* [TASK TO CARRY OUT]
Look through the material below for "scene". Copy every line that contains it.

* [STORED DATA]
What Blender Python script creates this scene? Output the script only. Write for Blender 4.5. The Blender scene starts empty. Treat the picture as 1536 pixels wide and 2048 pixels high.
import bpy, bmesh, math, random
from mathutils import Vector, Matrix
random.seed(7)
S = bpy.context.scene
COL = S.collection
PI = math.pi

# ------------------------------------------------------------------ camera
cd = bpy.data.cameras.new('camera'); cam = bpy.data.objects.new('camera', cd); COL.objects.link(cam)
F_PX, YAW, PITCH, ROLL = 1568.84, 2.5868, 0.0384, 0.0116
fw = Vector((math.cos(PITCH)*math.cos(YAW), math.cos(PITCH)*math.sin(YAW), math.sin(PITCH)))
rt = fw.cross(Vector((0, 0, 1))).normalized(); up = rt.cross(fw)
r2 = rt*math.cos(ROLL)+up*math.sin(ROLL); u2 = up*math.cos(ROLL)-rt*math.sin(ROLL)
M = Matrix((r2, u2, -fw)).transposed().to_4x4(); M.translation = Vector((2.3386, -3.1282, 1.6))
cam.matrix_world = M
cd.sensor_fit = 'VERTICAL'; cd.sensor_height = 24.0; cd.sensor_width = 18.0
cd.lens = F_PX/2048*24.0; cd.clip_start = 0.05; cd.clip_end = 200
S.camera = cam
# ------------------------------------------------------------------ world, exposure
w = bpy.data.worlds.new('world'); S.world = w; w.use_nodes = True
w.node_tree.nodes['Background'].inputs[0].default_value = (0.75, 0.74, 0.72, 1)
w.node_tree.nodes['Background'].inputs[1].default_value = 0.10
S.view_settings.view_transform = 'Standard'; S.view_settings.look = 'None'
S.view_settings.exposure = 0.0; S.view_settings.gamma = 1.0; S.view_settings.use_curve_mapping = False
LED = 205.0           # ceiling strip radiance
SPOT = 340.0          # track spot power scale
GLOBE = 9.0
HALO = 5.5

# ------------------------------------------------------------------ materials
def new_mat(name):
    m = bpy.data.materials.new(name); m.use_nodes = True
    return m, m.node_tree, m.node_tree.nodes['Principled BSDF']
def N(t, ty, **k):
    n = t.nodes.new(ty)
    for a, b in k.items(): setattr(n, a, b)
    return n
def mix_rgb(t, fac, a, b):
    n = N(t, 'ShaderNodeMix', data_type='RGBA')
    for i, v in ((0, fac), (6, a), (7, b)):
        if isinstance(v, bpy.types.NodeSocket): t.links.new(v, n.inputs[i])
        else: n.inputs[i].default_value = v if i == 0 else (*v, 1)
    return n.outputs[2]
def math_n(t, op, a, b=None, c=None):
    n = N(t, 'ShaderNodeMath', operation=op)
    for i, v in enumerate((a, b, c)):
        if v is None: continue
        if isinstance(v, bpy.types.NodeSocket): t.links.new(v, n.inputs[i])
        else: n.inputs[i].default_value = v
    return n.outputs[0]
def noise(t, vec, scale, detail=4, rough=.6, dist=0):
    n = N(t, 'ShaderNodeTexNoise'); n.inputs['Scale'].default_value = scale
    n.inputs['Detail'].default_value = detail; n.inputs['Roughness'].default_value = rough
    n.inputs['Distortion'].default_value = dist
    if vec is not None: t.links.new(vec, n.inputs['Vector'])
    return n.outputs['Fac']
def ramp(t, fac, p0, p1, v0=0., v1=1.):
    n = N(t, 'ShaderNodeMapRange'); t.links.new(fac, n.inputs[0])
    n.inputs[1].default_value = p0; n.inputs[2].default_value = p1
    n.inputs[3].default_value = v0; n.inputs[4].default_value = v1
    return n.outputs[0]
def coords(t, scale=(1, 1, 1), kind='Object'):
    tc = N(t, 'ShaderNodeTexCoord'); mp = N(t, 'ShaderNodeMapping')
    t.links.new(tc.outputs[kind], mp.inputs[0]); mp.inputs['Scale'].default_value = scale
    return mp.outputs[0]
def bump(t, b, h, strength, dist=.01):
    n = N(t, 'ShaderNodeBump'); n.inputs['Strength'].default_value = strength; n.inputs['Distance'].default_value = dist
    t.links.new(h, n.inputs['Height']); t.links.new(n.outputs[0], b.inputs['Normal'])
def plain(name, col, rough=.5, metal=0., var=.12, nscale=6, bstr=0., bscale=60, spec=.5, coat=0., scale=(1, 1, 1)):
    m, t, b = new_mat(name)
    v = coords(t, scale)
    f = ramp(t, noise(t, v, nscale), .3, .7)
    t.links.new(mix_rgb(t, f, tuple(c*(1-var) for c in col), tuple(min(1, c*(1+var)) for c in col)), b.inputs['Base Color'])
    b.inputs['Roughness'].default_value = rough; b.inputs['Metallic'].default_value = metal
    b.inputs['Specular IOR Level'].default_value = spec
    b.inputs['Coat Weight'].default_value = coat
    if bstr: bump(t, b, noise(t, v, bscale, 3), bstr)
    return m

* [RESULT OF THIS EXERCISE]
What Blender Python script creates this scene? Output the script only. Write for Blender 4.5. The Blender scene starts empty. Treat the picture as 1536 pixels wide and 2048 pixels high.
S = bpy.context.scene